O projeto ainda deve levar alguns anos até ser concluído e, embora haja apoio de legisladores europeus, outras agências da UE estão se posicionando.

Wojciech Wiewiórowski, atual Supervisor Europeu de Proteção de Dados (cargo individual ligado à General Data Protection Regulation, a LGPD europeia) afirma que propostas de lei nesse sentido precisam incluir mais salvaguardas que "protejam o direito à privacidade das pessoas."

60 milhões de rostos

Os detalhes do Prüm II começaram a ser discutidos publicamente em dezembro de 2021. Mas documentos de abril do ano passado, obtidos pela Wired, revelaram mais detalhes, como o uso de reconhecimento facial retrospectivo.

Essa tecnologia aplica a identificação somente em fotos, e não nas imagens captadas por câmeras de vigilância em tempo real. Isso seria uma maneira de driblar a Lei de IA, atualmente em discussão na Europa, que pode proibir o uso de reconhecimento facial pela polícia em espaços públicos.

Mesmo com essa restrição, o Prüm II seria bastante poderoso. Ele seria capaz de comparar fotos no seu acervo com imagens estáticas de gravações e até de mídias sociais.

Segundo os documentos, esse acervo será gigantesco. Só nos arquivos da Hungria, primeiro lugar nesse ranking, há 30 milhões de fotos. Na Itália, 17 milhões de fotos. Na França, 6 milhões. Na Alemanha, 5,5 milhões.

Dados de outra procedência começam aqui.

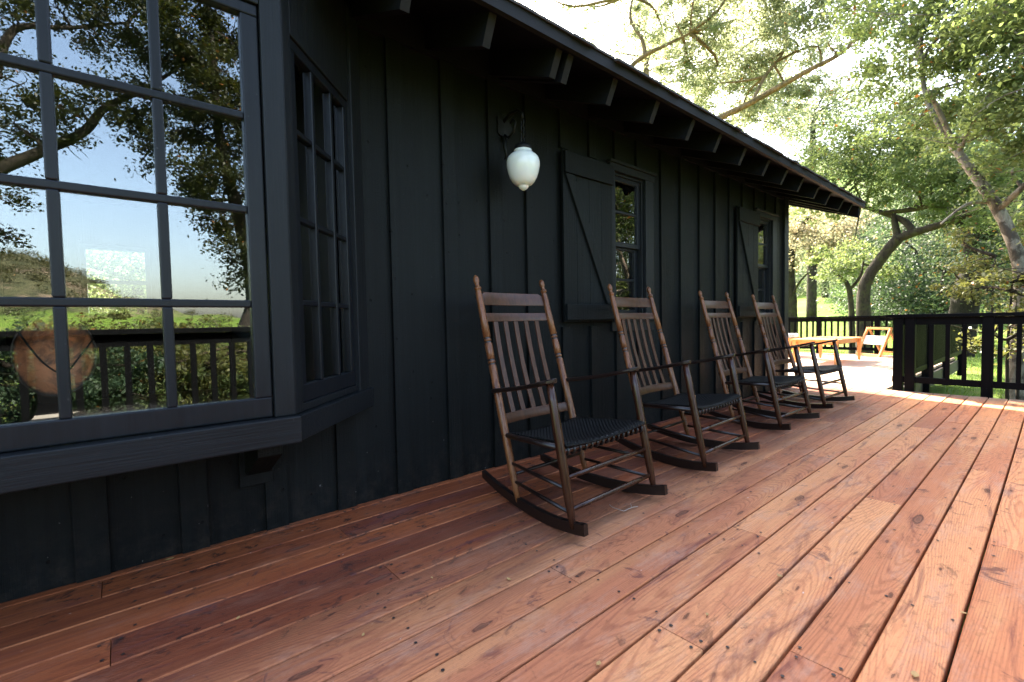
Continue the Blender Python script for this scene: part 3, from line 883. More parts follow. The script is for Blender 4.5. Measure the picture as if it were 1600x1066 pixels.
# ------------------------------------------------------------------ rocking chairs
def smooth(pts, n=6):
    pts = [Vector(p) for p in pts]; out = []
    for i in range(len(pts)-1):
        p0 = pts[max(i-1, 0)]; p1 = pts[i]; p2 = pts[i+1]; p3 = pts[min(i+2, len(pts)-1)]
        for k in range(n):
            t = k/n
            out.append(0.5*((2*p1)+(p2-p0)*t+(2*p0-5*p1+4*p2-p3)*t*t+(3*p1-p0-3*p2+p3)*t**3))
    out.append(pts[-1]); return out
def make_chair():
    """local frame: x across, -y to the front"""
    C = empty("rocking_chair", (0, 0, 0))
    wb0, wb1, yb0, yb1, zb0, zb1 = .262, .246, .193, .509, .035, 1.150
    def post(s, z):
        k = (z-zb0)/(zb1-zb0); return Vector((s*(wb0+(wb1-wb0)*k), yb0+(yb1-yb0)*k, z))
    wf, yf0, yf1, zf0, zf1 = .312, -.193, -.075, .045, .632
    def leg(s, z):
        k = (z-zf0)/(zf1-zf0); return Vector((s*wf, yf0+(yf1-yf0)*k, z))
    for s in (-1, 1):
        zs, rs = [], []
        def seg(z, r): zs.append(z); rs.append(r)
        seg(.035, .0105); seg(.10, .0155); seg(.20, .0185); seg(.36, .0200); seg(.50, .0195)
        for zc in (.690, .710, .800, .820):
            seg(zc-.007, .0195); seg(zc-.004, .0165); seg(zc+.004, .0165); seg(zc+.007, .0195)
        seg(.95, .0180); seg(1.055, .0165); seg(1.070, .0135); seg(1.074, .0185); seg(1.084, .0185); seg(1.088, .0115); seg(1.097, .0105)
        seg(1.104, .0120); seg(1.114, .0155); seg(1.126, .0165); seg(1.137, .0140); seg(1.145, .0080); seg(1.150, .003)
        p = MB(); p.tube([post(s, z) for z in zs], rs, 14)
        for i in range(len(zs)-1):
            if rs[i] == .0165 and rs[i+1] == .0165 and zs[i] < .9:
                for k in range(14): p.mi[i*14+k] = 1
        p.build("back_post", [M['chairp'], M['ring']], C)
    for s in (-1, 1):
        p = MB()
        zz = [.045, .10, .17, .30, .42, .56, .632]; rr = [.0115, .0165, .0195, .0205, .0205, .0190, .0165]
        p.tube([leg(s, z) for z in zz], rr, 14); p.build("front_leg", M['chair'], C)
    # rockers: flat bent blades
    for s in (-1, 1):
        p = MB(); n = 22
        top, bot = [], []
        for i in range(n+1):
            y = -.262+(.262+.500)*i/n
            zc = .004+(y-.02)**2*.30 if y > .02 else .004+(y-.02)**2*.42
            hgt = .046-.010*max(0, (y-.1)/.4)
            x = s*(.309-(.086)*(y+.236)/.73)
            bot.append((x, y, zc)); top.append((x, y+.004, zc+hgt))
        t = .013
        for i in range(n):
            a = [(bot[i][0]-t, *bot[i][1:]), (bot[i][0]+t, *bot[i][1:]), (bot[i+1][0]+t, *bot[i+1][1:]), (bot[i+1][0]-t, *bot[i+1][1:])]
            b = [(top[i][0]-t, *top[i][1:]), (top[i][0]+t, *top[i][1:]), (top[i+1][0]+t, *top[i+1][1:]), (top[i+1][0]-t, *top[i+1][1:])]
            fs = [(0, 1, 2, 3), (4, 7, 6, 5), (0, 3, 7, 4), (1, 5, 6, 2)]
            if i == 0: fs.append((0, 4, 5, 1))
            if i == n-1: fs.append((3, 2, 6, 7))
            p.add(a+b, fs)
        p.build("rocker", M['rocker'], C, fixn=True)
    # arms: paddle shaped
    for s in (-1, 1):
        a = post(s, .560)+Vector((s*.014, .005, 0)); b = leg(s, .640)+Vector((0, -.032, .010))
        n = 16; L = []; Rr = []
        prof = [.021, .021, .021, .0215, .022, .0225, .023, .024, .025, .026, .0275, .030, .0335, .037, .0375, .031, .012]
        dd = (b-a)
        p = MB(); vs = []
        for i in range(n+1):
            k = i/n; c = a+dd*k; c.z += -.008*math.sin(math.pi*k)
            w = prof[i]; h_ = .0105
            x = Vector((1, 0, 0))
            for (sx, sz) in ((-1, -.6), (-.75, -1), (.75, -1), (1, -.6), (1, .5), (.8, 1), (-.8, 1), (-1, .5)):
                vs.append(c+x*w*sx+Vector((0, 0, h_*sz)))
        fs = [[i*8+k, i*8+(k+1) % 8, (i+1)*8+(k+1) % 8, (i+1)*8+k] for i in range(n) for k in range(8)]
        fs += [list(range(8))[::-1], [n*8+k for k in range(8)]]
        p.add(vs, fs, 0, False)
        p.build("armrest", M['rocker'], C, bevel=.003)
    # crest rail with clipped corners, second rail, lower rail: each slightly bowed
    def rail(z0, z1, name, clip=0.0, thick=.010, bow=.028):
        p = MB(); n = 12; front, back = [], []
        for side in (0, 1):
            for i in range(n+1):
                k = i/n; sx = -1+2*k
                zt = z1-(clip if i == 0 or i == n else (clip*.0))
                for z in (z0, zt):
                    q = post(1, z); x = sx*q.x*.985
                    y = q.y+bow*(1-sx*sx)*.9+(0 if side == 0 else thick)
                    (front if side == 0 else back).append((x, y, z))
        vs = front+back; N = len(front); fs = []
        for i in range(n):
            a = 2*i
            fs += [(a, a+2, a+3, a+1), (N+a, N+a+1, N+a+3, N+a+2), (a, N+a, N+a+2, a+2), (a+1, a+3, N+a+3, N+a+1)]
        fs += [(0, 1, N+1, N), (2*n, N+2*n, N+2*n+1, 2*n+1)]
        p.add(vs, fs, 0, True)
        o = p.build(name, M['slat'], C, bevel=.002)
        return o
    rail(.992, 1.062, "crest_rail", .024)
    rail(.905, .950, "upper_back_rail")
    rail(.392, .440, "lower_back_rail")
    for i in range(5):
        sx = (-.62+.31*i); p = MB(); n = 8
        vs = []
        for k in range(n+1):
            z = .436+(.908-.436)*k/n; q = post(1, z)
            x = sx*q.x; y = q.y+.028*.9*(1-sx*sx)+.003+.012*math.sin(math.pi*k/n)
            w = .0155
            for dx, dy in ((-w, 0), (w, 0), (w, .008), (-w, .008)): vs.append((x+dx, y+dy, z))
        fs = [[k*4+j, k*4+(j+1) % 4, (k+1)*4+(j+1) % 4, (k+1)*4+j] for k in range(n) for j in range(4)]
        fs += [[0, 1, 2, 3], [n*4+j for j in range(4)]]
        p.add(vs, fs); p.build("back_slat", M['slat'], C, bevel=.0015)
    # seat rails
    fr = MB()
    fr.tube([leg(-1, .352), leg(1, .352)], .0125, 10); fr.build("front_seat_rail", M['chair'], C)
    for s in (-1, 1):
        fr = MB(); fr.tube([leg(s, .368), post(s, .345)], .0125, 10); fr.build("side_seat_rail", M['rocker'], C)
    # woven seat, sagging, wrapped over the rails
    p = MB(); nx, ny = 18, 14
    def seatpt(i, j):
        u = -1+2*i/nx; v = j/ny
        A = leg(1, .386); B = post(1, .362)
        w = (wf-.012)*(1-v)+(B.x-.010)*v
        y = (A.y-.030)*(1-v)+(B.y-.015)*v
        z = .394*(1-v)+.356*v - .040*(1-u*u)*math.sin(math.pi*min(1, v*1.05))-.014*(1-u*u)
        if j == 0: z -= .014
        return (u*w, y, z)
    vs = [seatpt(i, j) for j in range(ny+1) for i in range(nx+1)]
    vs2 = [(x, y, z-.007) for x, y, z in vs]
    N = len(vs); fs = []
    idx = lambda i, j: j*(nx+1)+i
    for j in range(ny):
        for i in range(nx):
            fs += [(idx(i, j), idx(i+1, j), idx(i+1, j+1), idx(i, j+1)), (N+idx(i, j), N+idx(i, j+1), N+idx(i+1, j+1), N+idx(i+1, j))]
    for i in range(nx):
        fs += [(idx(i, 0), N+idx(i, 0), N+idx(i+1, 0), idx(i+1, 0)), (idx(i, ny), idx(i+1, ny), N+idx(i+1, ny), N+idx(i, ny))]
    for j in range(ny):
        fs += [(idx(0, j), idx(0, j+1), N+idx(0, j+1), N+idx(0, j)), (idx(nx, j), N+idx(nx, j), N+idx(nx, j+1), idx(nx, j+1))]
    p.add(vs+vs2, fs, 0, True); seat = p.build("seat", M['woven'], C)
    # straps wrapped round the front rail
    for i in range(15):
        p = MB()
        u = -.90+1.8*i/14; x = u*wf; zc = .352
        A = leg(1, .352)
        sag = .010*(1-u*u)
        ring = []
        for k in range(9):
            a = math.pi*(-.15+1.35*k/8)
            ring.append((x, A.y-math.cos(a-math.pi/2)*.0+(-.0165*math.sin(a) if True else 0), zc+.0165*math.cos(a)-sag*.3))
        p.tube(ring, .0062, 6)
        p.build("strap_wrap", M['cord'], seat)
    # stretchers
    for z, r in ((.245, .0115), (.118, .0118)):
        p = MB(); p.tube([leg(-1, z), leg(-.5, z), leg(.5, z), leg(1, z)], [r*.8, r, r, r*.8], 10); p.build("front_stretcher", M['chair'], C)
    for s in (-1, 1):
        for zf, zb, r in ((.200, .215, .0095), (.105, .130, .0095)):
            p = MB(); p.tube([leg(s, zf), (leg(s, zf)+post(s, zb))/2, post(s, zb)], [r*.8, r, r*.8], 8); p.build("side_stretcher", M['rocker'], C)
    p = MB(); p.tube([post(-1, .160), post(0, .160), post(1, .160)], [.008, .0105, .008], 8); p.build("back_stretcher", M['rocker'], C)
    return C
chair = make_chair()
spots = [((1.695, -.785), 2.0, "nearest dark brown slatted rocking chair, directly right of the bay window"),
         ((2.84, -.765), 2.0, "second dark brown rocking chair, standing in front of the shuttered sash window"),
         ((4.195, -.705), -1.1, "third dark brown rocking chair, between the one at the near shutter and the farthest one"),
         ((5.39, -.670), -2.0, "farthest dark brown rocking chair, by the house corner next to the orange table")]
for i, (xy, a, lb) in enumerate(spots):
    c = chair if i == 0 else copy_tree(chair)
    c.location = (xy[0], xy[1], 0.001); c.rotation_euler = (0, 0, R_(a))
    tag(c, lb, "rocking chair", "rocking chairs along the black wall")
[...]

Esses bancos de dados variam de país para país, mas podem incluir imagens de suspeitos, de condenados por crimes, de pessoas que pediram asilo político e de cadáveres não-identificados.

Críticas ao sistema

O uso de IA para identificar suspeitos por reconhecimento facial é problemático em diversas partes do mundo. O resultado nem sempre é 100% preciso, e estudos têm comprovado que ele pode reproduzir padrões de racismo, gerando falsas evidências e condenações injustas.

Foi o caso de Robert Williams, em 2021, em Detroit, nos Estados Unidos. Ele foi identificado erroneamente por um programa de reconhecimento facial como o autor do roubo de cinco relógios de uma loja.

Para evitar falhas de reconhecimento no Prüm II, um porta-voz da Comissão Europeia adiantou que um ser humano terá de revisar as identificações feitas pela IA antes que a polícia tome uma decisão sobre o suspeito.

Mas para os críticos, isso não resolve tudo. Um dos maiores problemas para Ella Jakubowska, consultora de políticas da ONG de direitos civis EDRi (European Digital Rights), é como o Prüm II poderia normalizar o uso do reconhecimento facial pelas autoridades europeias.

"O que você está criando é a infraestrutura de vigilância biométrica mais extensa que já vimos no mundo", diz Jakubowska em entrevista à Wired.